Debris provenance mapping in braided drainage using remote sensing

Victoria R. Copley & John McM. Moore

Centre for Remote Sensing and Department of Geology, Imperial College, London SW7 2BZ, UK

The NERC Geoscience community airborne remote sensing test site near Carboneras in southeast Spain is dissected by several flash flood drainage channels. These contain a variety of clastic debris types related to diverse source rocks in the catchment basins. As part of a larger study of source rock, regolith and drainage debris relationships, the spectral reflectance characteristics of debris types in braided flash flood channels have been used to map debris dispersion with remotely sensed imagery. The study is based upon 11 channel 7.5 m pixel Airborne Thematic Mapper (ATM) imagery acquired by NERC in May 1989. The objective of the research was to achieve optimum discrimination of channel debris types and to study the integration of distinctive source rock/regolith spectral signatures caused by progressive downstream mixing during transport.

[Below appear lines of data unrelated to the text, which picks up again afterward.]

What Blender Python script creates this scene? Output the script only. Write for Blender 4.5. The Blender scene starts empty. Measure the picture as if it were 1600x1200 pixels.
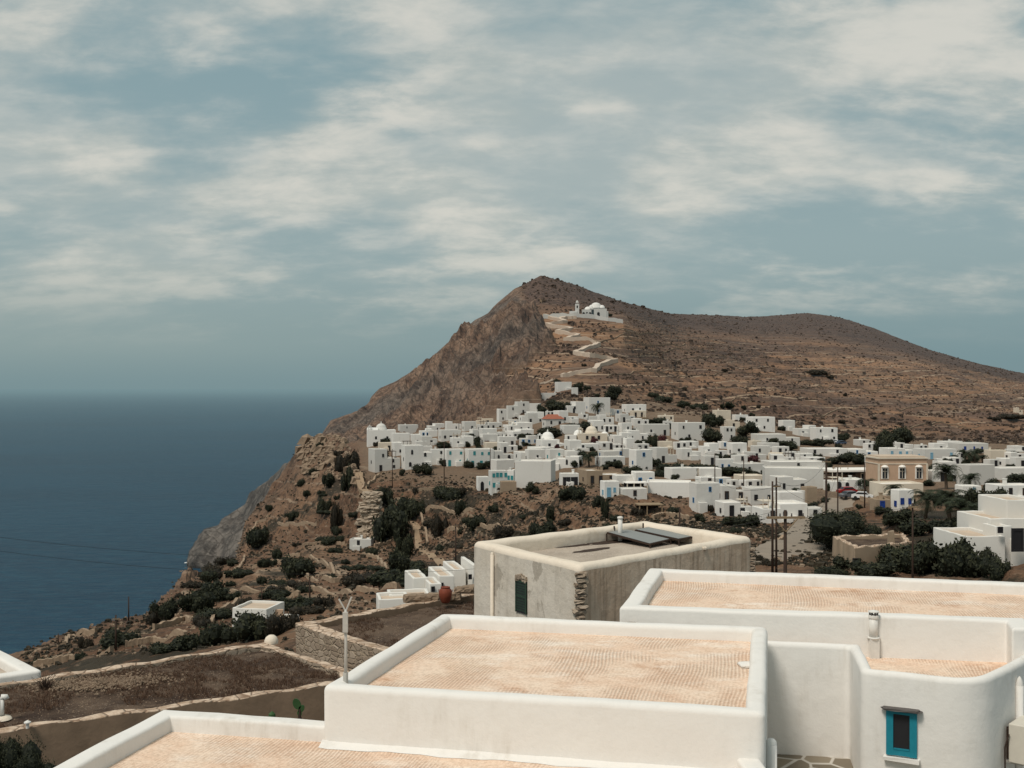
import bpy, math, random
import numpy as np
from math import radians as R, sin, cos, pi
random.seed(7)
col = bpy.context.scene.collection
F = 1778.0; CX = 800.0; HY = 606.0          # focal length in photo pixels, principal column, eye-level row
SEA = -110.0
def at(px, py, D): return ((px-CX)/F*D, D, (HY-py)/F*D)
def onz(px, py, z):                          # point of a horizontal plane
    D = z*F/(HY-py); return ((px-CX)/F*D, D)

# ------------------------------------------------------------------ materials
def new_mat(name):
    m = bpy.data.materials.new(name); m.use_nodes = True
    nt = m.node_tree; b = nt.nodes['Principled BSDF']
    b.inputs['Roughness'].default_value = .9
    b.inputs['Specular IOR Level'].default_value = .2
    return m, nt, b
class N:
    def __init__(s, nt): s.nt = nt
    def n(s, t, **k):
        o = s.nt.nodes.new(t)
        for a, v in k.items(): setattr(o, a, v)
        return o
    def l(s, a, b): s.nt.links.new(a, b)
    def val(s, inp, v):
        if isinstance(v, bpy.types.NodeSocket): s.l(v, inp)
        else: inp.default_value = v
    def math(s, op, a, b=0.0, c=0.0, clamp=False):
        o = s.n('ShaderNodeMath', operation=op); o.use_clamp = clamp
        s.val(o.inputs[0], a); s.val(o.inputs[1], b); s.val(o.inputs[2], c); return o.outputs[0]
    def mix(s, f, a, b, mode='MIX'):
        o = s.n('ShaderNodeMix', data_type='RGBA', blend_type=mode)
        s.val(o.inputs[0], f)
        for i, v in ((6, a), (7, b)):
            s.val(o.inputs[i], v if isinstance(v, bpy.types.NodeSocket) else (*v, 1))
        return o.outputs[2]
    def noise(s, vec, scale, detail=4, rough=.55, dist=0, out=0):
        o = s.n('ShaderNodeTexNoise'); s.val(o.inputs['Scale'], scale)
        o.inputs['Detail'].default_value = detail; o.inputs['Roughness'].default_value = rough
        o.inputs['Distortion'].default_value = dist
        if vec is not None: s.l(vec, o.inputs['Vector'])
        return o.outputs[out]
    def voro(s, vec, scale, feature='F1', out='Distance', rnd=1):
        o = s.n('ShaderNodeTexVoronoi', feature=feature); o.inputs['Scale'].default_value = scale
        o.inputs['Randomness'].default_value = rnd
        s.l(vec, o.inputs['Vector']); return o.outputs[out]
    def mapv(s, vec, scale=(1, 1, 1), rot=(0, 0, 0), loc=(0, 0, 0)):
        o = s.n('ShaderNodeMapping'); o.inputs['Scale'].default_value = scale
        o.inputs['Rotation'].default_value = rot; o.inputs['Location'].default_value = loc
        s.l(vec, o.inputs['Vector']); return o.outputs[0]
    def ss(s, v, a, b, lo=0.0, hi=1.0):
        o = s.n('ShaderNodeMapRange', interpolation_type='SMOOTHSTEP')
        s.val(o.inputs[0], v); s.val(o.inputs[1], a); s.val(o.inputs[2], b); s.val(o.inputs[3], lo); s.val(o.inputs[4], hi)
        return o.outputs[0]
    def bump(s, h, b, strength=.5, dist=.05, prev=None):
        o = s.n('ShaderNodeBump'); o.inputs['Strength'].default_value = strength; o.inputs['Distance'].default_value = dist
        s.l(h, o.inputs['Height'])
        if prev is not None: s.l(prev, o.inputs['Normal'])
        if b is not None: s.l(o.outputs[0], b.inputs['Normal'])
        return o.outputs[0]
    def pos(s): return s.n('ShaderNodeNewGeometry').outputs['Position']
    def rnd(s): return s.n('ShaderNodeObjectInfo').outputs['Random']

HAZE = (.17, .235, .255)
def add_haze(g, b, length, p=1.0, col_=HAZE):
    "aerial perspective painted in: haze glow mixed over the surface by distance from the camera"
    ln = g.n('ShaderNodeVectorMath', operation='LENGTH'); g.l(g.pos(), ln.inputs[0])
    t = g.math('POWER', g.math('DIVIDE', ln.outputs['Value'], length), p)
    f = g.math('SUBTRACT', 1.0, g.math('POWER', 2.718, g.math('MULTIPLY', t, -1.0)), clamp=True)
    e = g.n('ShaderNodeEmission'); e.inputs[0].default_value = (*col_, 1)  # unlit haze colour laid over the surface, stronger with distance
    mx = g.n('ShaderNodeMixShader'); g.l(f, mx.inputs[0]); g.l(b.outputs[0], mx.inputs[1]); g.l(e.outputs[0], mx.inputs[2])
    out = [n for n in g.nt.nodes if n.type == 'OUTPUT_MATERIAL'][0]
    g.l(mx.outputs[0], out.inputs['Surface'])

def flat(name, c, rough=.85, var=.12, scale=3.0, bump=.0, metal=0):
    m, nt, b = new_mat(name); g = N(nt); p = g.pos()
    n = g.noise(p, scale, 5, .6)
    c2 = tuple(x*(1-var*2) for x in c); c1 = tuple(min(1, x*(1+var)) for x in c)
    g.l(g.mix(n, c2, c1), b.inputs['Base Color'])
    b.inputs['Roughness'].default_value = rough; b.inputs['Metallic'].default_value = metal
    if bump: g.bump(g.noise(p, scale*4, 5, .6), b, bump, .05)
    return m

def plaster(name, c, stain=.12, bump=.25, dirt=(.45, .4, .33)):
    m, nt, b = new_mat(name); g = N(nt); p = g.pos()
    n1 = g.noise(p, .9, 6, .6); n2 = g.noise(g.mapv(p, (3, 3, .5)), 1.6, 5, .65)
    f = g.math('MULTIPLY', g.ss(n1, .45, .75), g.ss(n2, .4, .75))
    cc = g.mix(g.math('MULTIPLY', f, stain*3.2), c, dirt)
    cc = g.mix(g.noise(p, 3.5, 6, .7), tuple(x*.93 for x in c), (1, 1, 1), 'MULTIPLY') if False else cc
    fine = g.noise(p, 24, 4, .7)
    cc = g.mix(.1, cc, g.mix(fine, (.5, .48, .45), (1, 1, 1)), 'MULTIPLY')
    g.l(cc, b.inputs['Base Color'])
    b1 = g.bump(g.noise(p, 2.2, 4, .55), None, bump, .09)
    g.bump(g.noise(p, 38, 4, .6), b, bump*.9, .008, b1)
    return m

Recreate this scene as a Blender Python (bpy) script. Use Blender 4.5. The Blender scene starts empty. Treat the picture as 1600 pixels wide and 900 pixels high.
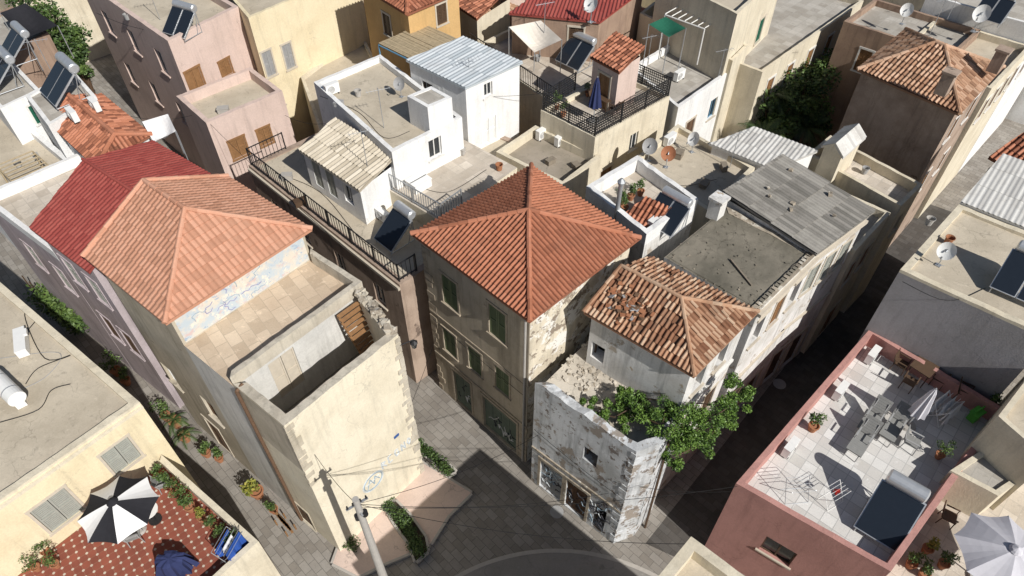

Image processing enhances small spectral variations to improve discrimination of debris types. Imagery was masked to display only channel bed pixels and maximise spectral discrimination within drainage channels. Several enhancement techniques, including principal components and hue-saturation-intensity transformations, and decorrelation and contrast stretches, were then used to emphasise spectral differences among the debris assemblages in the channel beds. One of the most successful products is a selective principal components colour composite image. The image data are presented as a debris lithology distribution map.